Prospects for policy mix reform depend on party policy platforms and enabling or constraining political coalitions. Instrument selection and stringency can be largely dependent on the strength and size of supportive political coalitions (in particular across parties forming a coalition government) who are needed to enact and support reforms. Given current political conditions some reforms may not be possible until more favorable political coalitions form (Patashnik and Zelizer 2013; Oberlander and Weaver 2015). Conversely, if supportive political coalitions weaken post-enactment, reforms may become increasingly contested over time, leading to dismantling.

Formation of policy platforms and political coalitions is significantly influenced by acceptance and support from (a) voters and (b) industry. Political parties form their climate policy platforms in the context of electoral systems, public opinion and (competing) industry interests. Democratically elected policymakers will avoid being penalized in elections for introducing climate policies that reduce the likelihood of being part of a government coalition, e.g. by losing vote shares (Stokes 2016). Broadly, ambitious climate policies tend to be adopted where public opinion is favorable (Levi et al. 2020). Conversely, a lack of acceptance for policy mixes or its deterioration over time might lead to their watering down or even dismantling, thus putting the attainment of GHG targets in jeopardy. While most German citizens are concerned about climate change and support climate change mitigation, many ambitious policies, especially in the transport sector, remain controversial (Levi et al. 2021). Carbon (fuel) pricing, for example, tends to be one of the least popular climate policies in the transport sector, likely because costs are highly visible and trust in the political implementation of carbon taxation is limited.

Public acceptance of reforms is influenced by a range of factors including distributional impacts, general political preferences, values, trust in government, and perceived policy outcomes (e.g. emission reductions). Research shows the acceptance of specific climate policy instruments is driven by economic self-interest, climate change attitudes, and political trust as well as by perceptions of fairness and effectiveness (Carattini et al. 2019; Douenne and Fabre 2020; Maestre-Andrés et al. 2021). Carbon (fuel) pricing, for example, tends to be more accepted when political institutions are well-governed, when citizens are compensated for the burden of carbon (fuel) pricing, and when social policies are included in the policy mix (Levi et al. 2021). To understand public opinion towards different types of policy instruments, we focus on their (perceived) consequences, notably the extent to which they are regarded as effective, fair, and un-intrusive.

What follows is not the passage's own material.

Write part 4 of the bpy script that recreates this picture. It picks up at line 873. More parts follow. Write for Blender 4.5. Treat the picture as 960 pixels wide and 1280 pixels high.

Public acceptance can be increased through a sequencing design logic. Implementing an unintrusive carbon tax initially, and gradually increasing the stringency over time could allow time for initial opposition to policy implementation to stabilise, mitigating provoking public contestation through immediately high pricing. Studies suggest that citizens quickly become accustomed to measures after they have been introduced, especially if perceived burdens turn out to be lower than feared before implementation (Harrison 2013; Jagers et al. 2020; Konc et al. 2022). Initially moderate carbon pricing might also be complemented by other initially moderately stringents instruments yielding additional emissions reduction effects, thus potentially dispersing salience of the intervention across multiple instruments (instead of a single highly visible and potentially politicized instrument with significant hike in stringency). We are not aware of robust evidence on such a potential mechanism though.

Public acceptance can also be increased through use of compensation measures. The particularly salient upfront costs of carbon (fuel) pricing compromise public acceptance of pricing at high stringencies. However, research indicates that implementing revenue redistribution to compensate the public may mitigate opposition. However, this effect is believed to be more pronounced for traceable ‘lump sum’ payments and observed to be low for indirect compensation mechanisms (Baldenius et al. 2021, Mildenberger et al. 2022, Kellner et al. 2022).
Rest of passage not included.